%%
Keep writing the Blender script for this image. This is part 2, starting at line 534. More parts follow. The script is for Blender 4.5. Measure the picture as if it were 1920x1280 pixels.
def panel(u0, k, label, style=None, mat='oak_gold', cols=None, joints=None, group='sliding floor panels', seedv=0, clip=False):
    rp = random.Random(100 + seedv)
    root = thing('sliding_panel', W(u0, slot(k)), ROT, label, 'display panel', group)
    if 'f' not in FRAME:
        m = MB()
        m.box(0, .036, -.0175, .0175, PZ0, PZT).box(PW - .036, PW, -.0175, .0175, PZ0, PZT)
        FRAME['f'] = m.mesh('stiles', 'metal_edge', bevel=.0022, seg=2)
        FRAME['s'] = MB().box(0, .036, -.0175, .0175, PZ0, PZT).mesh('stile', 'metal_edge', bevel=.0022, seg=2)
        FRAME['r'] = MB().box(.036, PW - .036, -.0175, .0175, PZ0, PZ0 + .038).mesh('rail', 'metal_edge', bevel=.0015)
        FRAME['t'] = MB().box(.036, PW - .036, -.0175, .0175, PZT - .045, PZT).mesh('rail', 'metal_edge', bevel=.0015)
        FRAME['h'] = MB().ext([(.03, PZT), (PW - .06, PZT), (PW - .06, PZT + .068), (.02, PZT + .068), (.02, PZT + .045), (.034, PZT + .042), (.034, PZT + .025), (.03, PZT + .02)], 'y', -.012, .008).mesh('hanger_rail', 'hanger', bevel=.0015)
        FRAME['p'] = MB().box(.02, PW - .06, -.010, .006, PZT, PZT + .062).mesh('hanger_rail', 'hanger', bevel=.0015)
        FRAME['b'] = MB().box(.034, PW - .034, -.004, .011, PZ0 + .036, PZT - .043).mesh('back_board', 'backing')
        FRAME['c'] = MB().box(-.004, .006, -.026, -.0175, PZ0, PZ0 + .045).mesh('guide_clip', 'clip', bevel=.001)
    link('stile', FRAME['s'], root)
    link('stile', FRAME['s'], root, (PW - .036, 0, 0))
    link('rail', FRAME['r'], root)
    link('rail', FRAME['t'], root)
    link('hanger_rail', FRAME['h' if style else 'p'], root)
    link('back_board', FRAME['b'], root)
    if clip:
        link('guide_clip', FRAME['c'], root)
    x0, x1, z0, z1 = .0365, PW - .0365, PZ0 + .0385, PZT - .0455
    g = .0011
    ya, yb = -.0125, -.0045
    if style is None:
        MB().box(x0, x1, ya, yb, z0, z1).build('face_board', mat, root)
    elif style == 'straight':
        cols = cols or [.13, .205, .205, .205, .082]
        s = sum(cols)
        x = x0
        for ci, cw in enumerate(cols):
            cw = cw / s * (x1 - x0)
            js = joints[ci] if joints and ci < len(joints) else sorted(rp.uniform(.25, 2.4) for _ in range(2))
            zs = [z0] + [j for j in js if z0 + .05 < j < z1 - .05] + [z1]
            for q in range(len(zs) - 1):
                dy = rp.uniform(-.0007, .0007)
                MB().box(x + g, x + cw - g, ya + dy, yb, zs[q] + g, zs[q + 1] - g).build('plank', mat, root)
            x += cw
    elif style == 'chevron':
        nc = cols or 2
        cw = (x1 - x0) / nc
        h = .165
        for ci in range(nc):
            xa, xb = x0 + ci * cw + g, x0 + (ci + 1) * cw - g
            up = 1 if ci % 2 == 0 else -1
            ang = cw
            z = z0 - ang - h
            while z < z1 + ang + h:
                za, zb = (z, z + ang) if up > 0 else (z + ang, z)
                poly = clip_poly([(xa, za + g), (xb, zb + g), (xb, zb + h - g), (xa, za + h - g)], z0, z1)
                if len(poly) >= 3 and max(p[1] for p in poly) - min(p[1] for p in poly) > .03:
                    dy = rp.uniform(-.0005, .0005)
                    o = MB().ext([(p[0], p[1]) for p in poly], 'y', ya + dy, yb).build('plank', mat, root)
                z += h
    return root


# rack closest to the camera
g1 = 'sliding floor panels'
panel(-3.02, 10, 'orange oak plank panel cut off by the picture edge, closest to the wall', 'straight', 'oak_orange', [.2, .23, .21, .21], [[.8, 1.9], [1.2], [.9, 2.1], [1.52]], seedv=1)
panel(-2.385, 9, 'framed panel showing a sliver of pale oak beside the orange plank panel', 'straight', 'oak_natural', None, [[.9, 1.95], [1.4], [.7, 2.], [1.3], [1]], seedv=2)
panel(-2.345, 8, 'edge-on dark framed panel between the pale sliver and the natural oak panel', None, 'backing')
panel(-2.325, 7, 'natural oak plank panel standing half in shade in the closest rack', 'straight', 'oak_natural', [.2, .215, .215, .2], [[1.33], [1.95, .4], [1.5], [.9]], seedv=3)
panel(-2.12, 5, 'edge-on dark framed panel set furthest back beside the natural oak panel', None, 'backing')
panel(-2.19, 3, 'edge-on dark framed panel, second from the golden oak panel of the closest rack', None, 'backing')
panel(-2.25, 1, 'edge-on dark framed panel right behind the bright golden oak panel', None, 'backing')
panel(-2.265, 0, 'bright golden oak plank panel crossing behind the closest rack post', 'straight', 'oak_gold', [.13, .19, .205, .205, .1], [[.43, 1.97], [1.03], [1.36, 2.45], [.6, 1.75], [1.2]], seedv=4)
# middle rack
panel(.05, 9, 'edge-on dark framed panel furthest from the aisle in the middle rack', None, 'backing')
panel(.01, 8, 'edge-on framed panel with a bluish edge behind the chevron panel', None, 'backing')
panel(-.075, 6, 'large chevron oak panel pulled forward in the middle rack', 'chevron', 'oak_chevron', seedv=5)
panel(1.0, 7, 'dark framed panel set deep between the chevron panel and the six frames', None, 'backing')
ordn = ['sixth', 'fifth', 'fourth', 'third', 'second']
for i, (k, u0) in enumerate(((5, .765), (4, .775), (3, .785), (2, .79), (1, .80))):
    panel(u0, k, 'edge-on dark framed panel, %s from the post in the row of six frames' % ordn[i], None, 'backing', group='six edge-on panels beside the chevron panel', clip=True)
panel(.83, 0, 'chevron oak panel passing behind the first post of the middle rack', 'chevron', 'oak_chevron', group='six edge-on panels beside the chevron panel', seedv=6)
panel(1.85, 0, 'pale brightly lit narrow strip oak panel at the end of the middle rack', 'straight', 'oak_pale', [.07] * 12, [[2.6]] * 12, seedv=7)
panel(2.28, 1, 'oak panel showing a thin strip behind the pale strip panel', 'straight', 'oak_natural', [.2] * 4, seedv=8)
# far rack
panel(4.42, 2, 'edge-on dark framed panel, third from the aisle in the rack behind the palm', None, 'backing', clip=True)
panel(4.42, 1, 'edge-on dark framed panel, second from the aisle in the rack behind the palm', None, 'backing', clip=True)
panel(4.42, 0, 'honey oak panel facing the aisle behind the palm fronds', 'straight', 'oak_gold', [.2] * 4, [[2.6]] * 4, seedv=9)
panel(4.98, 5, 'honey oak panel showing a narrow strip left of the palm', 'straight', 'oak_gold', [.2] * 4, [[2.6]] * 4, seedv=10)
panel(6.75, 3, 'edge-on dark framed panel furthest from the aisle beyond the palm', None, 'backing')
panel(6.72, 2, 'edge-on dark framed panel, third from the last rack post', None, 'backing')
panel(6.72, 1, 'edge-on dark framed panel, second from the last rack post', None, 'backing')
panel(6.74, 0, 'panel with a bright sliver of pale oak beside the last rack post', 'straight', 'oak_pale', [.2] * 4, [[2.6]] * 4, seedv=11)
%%
**WHAT IS NEEDED**
Write out the material exactly as given.

**OUTPUT**
Keep writing the Blender script for this image. This is part 2, starting at line 534. More parts follow. The script is for Blender 4.5. Measure the picture as if it were 1920x1280 pixels.
def panel(u0, k, label, style=None, mat='oak_gold', cols=None, joints=None, group='sliding floor panels', seedv=0, clip=False):
    rp = random.Random(100 + seedv)
    root = thing('sliding_panel', W(u0, slot(k)), ROT, label, 'display panel', group)
    if 'f' not in FRAME:
        m = MB()
        m.box(0, .036, -.0175, .0175, PZ0, PZT).box(PW - .036, PW, -.0175, .0175, PZ0, PZT)
        FRAME['f'] = m.mesh('stiles', 'metal_edge', bevel=.0022, seg=2)
        FRAME['s'] = MB().box(0, .036, -.0175, .0175, PZ0, PZT).mesh('stile', 'metal_edge', bevel=.0022, seg=2)
        FRAME['r'] = MB().box(.036, PW - .036, -.0175, .0175, PZ0, PZ0 + .038).mesh('rail', 'metal_edge', bevel=.0015)
        FRAME['t'] = MB().box(.036, PW - .036, -.0175, .0175, PZT - .045, PZT).mesh('rail', 'metal_edge', bevel=.0015)
        FRAME['h'] = MB().ext([(.03, PZT), (PW - .06, PZT), (PW - .06, PZT + .068), (.02, PZT + .068), (.02, PZT + .045), (.034, PZT + .042), (.034, PZT + .025), (.03, PZT + .02)], 'y', -.012, .008).mesh('hanger_rail', 'hanger', bevel=.0015)
        FRAME['p'] = MB().box(.02, PW - .06, -.010, .006, PZT, PZT + .062).mesh('hanger_rail', 'hanger', bevel=.0015)
        FRAME['b'] = MB().box(.034, PW - .034, -.004, .011, PZ0 + .036, PZT - .043).mesh('back_board', 'backing')
        FRAME['c'] = MB().box(-.004, .006, -.026, -.0175, PZ0, PZ0 + .045).mesh('guide_clip', 'clip', bevel=.001)
    link('stile', FRAME['s'], root)
    link('stile', FRAME['s'], root, (PW - .036, 0, 0))
    link('rail', FRAME['r'], root)
    link('rail', FRAME['t'], root)
    link('hanger_rail', FRAME['h' if style else 'p'], root)
    link('back_board', FRAME['b'], root)
    if clip:
        link('guide_clip', FRAME['c'], root)
    x0, x1, z0, z1 = .0365, PW - .0365, PZ0 + .0385, PZT - .0455
    g = .0011
    ya, yb = -.0125, -.0045
    if style is None:
        MB().box(x0, x1, ya, yb, z0, z1).build('face_board', mat, root)
    elif style == 'straight':
        cols = cols or [.13, .205, .205, .205, .082]
        s = sum(cols)
        x = x0
        for ci, cw in enumerate(cols):
            cw = cw / s * (x1 - x0)
            js = joints[ci] if joints and ci < len(joints) else sorted(rp.uniform(.25, 2.4) for _ in range(2))
            zs = [z0] + [j for j in js if z0 + .05 < j < z1 - .05] + [z1]
            for q in range(len(zs) - 1):
                dy = rp.uniform(-.0007, .0007)
                MB().box(x + g, x + cw - g, ya + dy, yb, zs[q] + g, zs[q + 1] - g).build('plank', mat, root)
            x += cw
    elif style == 'chevron':
        nc = cols or 2
        cw = (x1 - x0) / nc
        h = .165
        for ci in range(nc):
            xa, xb = x0 + ci * cw + g, x0 + (ci + 1) * cw - g
            up = 1 if ci % 2 == 0 else -1
            ang = cw
            z = z0 - ang - h
            while z < z1 + ang + h:
                za, zb = (z, z + ang) if up > 0 else (z + ang, z)
                poly = clip_poly([(xa, za + g), (xb, zb + g), (xb, zb + h - g), (xa, za + h - g)], z0, z1)
                if len(poly) >= 3 and max(p[1] for p in poly) - min(p[1] for p in poly) > .03:
                    dy = rp.uniform(-.0005, .0005)
                    o = MB().ext([(p[0], p[1]) for p in poly], 'y', ya + dy, yb).build('plank', mat, root)
                z += h
    return root


# rack closest to the camera
g1 = 'sliding floor panels'
panel(-3.02, 10, 'orange oak plank panel cut off by the picture edge, closest to the wall', 'straight', 'oak_orange', [.2, .23, .21, .21], [[.8, 1.9], [1.2], [.9, 2.1], [1.52]], seedv=1)
panel(-2.385, 9, 'framed panel showing a sliver of pale oak beside the orange plank panel', 'straight', 'oak_natural', None, [[.9, 1.95], [1.4], [.7, 2.], [1.3], [1]], seedv=2)
panel(-2.345, 8, 'edge-on dark framed panel between the pale sliver and the natural oak panel', None, 'backing')
panel(-2.325, 7, 'natural oak plank panel standing half in shade in the closest rack', 'straight', 'oak_natural', [.2, .215, .215, .2], [[1.33], [1.95, .4], [1.5], [.9]], seedv=3)
panel(-2.12, 5, 'edge-on dark framed panel set furthest back beside the natural oak panel', None, 'backing')
panel(-2.19, 3, 'edge-on dark framed panel, second from the golden oak panel of the closest rack', None, 'backing')
panel(-2.25, 1, 'edge-on dark framed panel right behind the bright golden oak panel', None, 'backing')
panel(-2.265, 0, 'bright golden oak plank panel crossing behind the closest rack post', 'straight', 'oak_gold', [.13, .19, .205, .205, .1], [[.43, 1.97], [1.03], [1.36, 2.45], [.6, 1.75], [1.2]], seedv=4)
# middle rack
panel(.05, 9, 'edge-on dark framed panel furthest from the aisle in the middle rack', None, 'backing')
panel(.01, 8, 'edge-on framed panel with a bluish edge behind the chevron panel', None, 'backing')
panel(-.075, 6, 'large chevron oak panel pulled forward in the middle rack', 'chevron', 'oak_chevron', seedv=5)
panel(1.0, 7, 'dark framed panel set deep between the chevron panel and the six frames', None, 'backing')
ordn = ['sixth', 'fifth', 'fourth', 'third', 'second']
for i, (k, u0) in enumerate(((5, .765), (4, .775), (3, .785), (2, .79), (1, .80))):
    panel(u0, k, 'edge-on dark framed panel, %s from the post in the row of six frames' % ordn[i], None, 'backing', group='six edge-on panels beside the chevron panel', clip=True)
panel(.83, 0, 'chevron oak panel passing behind the first post of the middle rack', 'chevron', 'oak_chevron', group='six edge-on panels beside the chevron panel', seedv=6)
panel(1.85, 0, 'pale brightly lit narrow strip oak panel at the end of the middle rack', 'straight', 'oak_pale', [.07] * 12, [[2.6]] * 12, seedv=7)
panel(2.28, 1, 'oak panel showing a thin strip behind the pale strip panel', 'straight', 'oak_natural', [.2] * 4, seedv=8)
# far rack
panel(4.42, 2, 'edge-on dark framed panel, third from the aisle in the rack behind the palm', None, 'backing', clip=True)
panel(4.42, 1, 'edge-on dark framed panel, second from the aisle in the rack behind the palm', None, 'backing', clip=True)
panel(4.42, 0, 'honey oak panel facing the aisle behind the palm fronds', 'straight', 'oak_gold', [.2] * 4, [[2.6]] * 4, seedv=9)
panel(4.98, 5, 'honey oak panel showing a narrow strip left of the palm', 'straight', 'oak_gold', [.2] * 4, [[2.6]] * 4, seedv=10)
panel(6.75, 3, 'edge-on dark framed panel furthest from the aisle beyond the palm', None, 'backing')
panel(6.72, 2, 'edge-on dark framed panel, third from the last rack post', None, 'backing')
panel(6.72, 1, 'edge-on dark framed panel, second from the last rack post', None, 'backing')
panel(6.74, 0, 'panel with a bright sliver of pale oak beside the last rack post', 'straight', 'oak_pale', [.2] * 4, [[2.6]] * 4, seedv=11)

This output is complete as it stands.